Oscar Slammed with Eight-match Ban in China

Brazilian international Oscar was banned for eight games thursday for triggering a spectacular mass brawl in the Chinese Super League between his Shanghai SIPG side and Guangzhou R&F.

After the former Chelsea midfielder appeared twice to fire the ball deliberately at Guangzhou players on Sunday, he was rushed by several opponents. Oscar fell to the ground and a melee broke out around him.

The Chinese Football Association issued lengthy bans to four players, including the 25-year-old Oscar, and fined him 40,000 yuan ($6,000).

Oscar, who was not booked at the time of the scrap, is one of the most high-profile players in the Chinese Super League (CSL) after he joined SIPG for an Asian-record 60 million euros this season.
But that has not saved him from the mammoth ban as the CFA said he was responsible for sparking the ugly incident just before half-time in the away league match.

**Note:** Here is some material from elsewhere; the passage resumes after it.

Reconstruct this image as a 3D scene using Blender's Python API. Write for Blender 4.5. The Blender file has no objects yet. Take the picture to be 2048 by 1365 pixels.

Oscar will not return to CSL action until late August. Among the games he will miss will be against Guangzhou Evergrande on July 22, as Andre Villas-Boas’s second-placed SIPG attempt to keep up the pressure on the league leaders.

“It very badly impacted the Chinese Super League match,” the CFA said in a statement, referring to Oscar’s key role in the dispute in which players, coaching staff and substitutes poured off the benches and waded in.
Two players, one from each side, were sent off for their part in the brawl.

One of them, Shanghai’s Fu Huan, was banned for six CSL games, and red-carded Guangzhou R&F player Li Tixiang got five games.

Guangzhou’s Chen Zhizhao, who seemed to push Oscar to the floor, was banned for seven league games and both clubs were fined and warned about their behaviour.

Oscar was unhurt and the fiery encounter finished 1-1 to leave SIPG four points behind reigning champions Guangzhou Evergrande.

Villas-Boas defended Oscar afterwards, saying he was “just being passionate”, and Oscar denied he purposely aimed the ball at R&F players.

“Disrespect the opponent? It is not true. I am a very dedicated player and respect sportsmanship,” Sina Sports website quoted the player as saying.

The CFA is not afraid to hand out stiff punishments to protect the reputation of Chinese football.

In March it hit Qin Sheng of Shanghai Shenhua with a six-month ban for stomping on Belgian international Axel Witsel.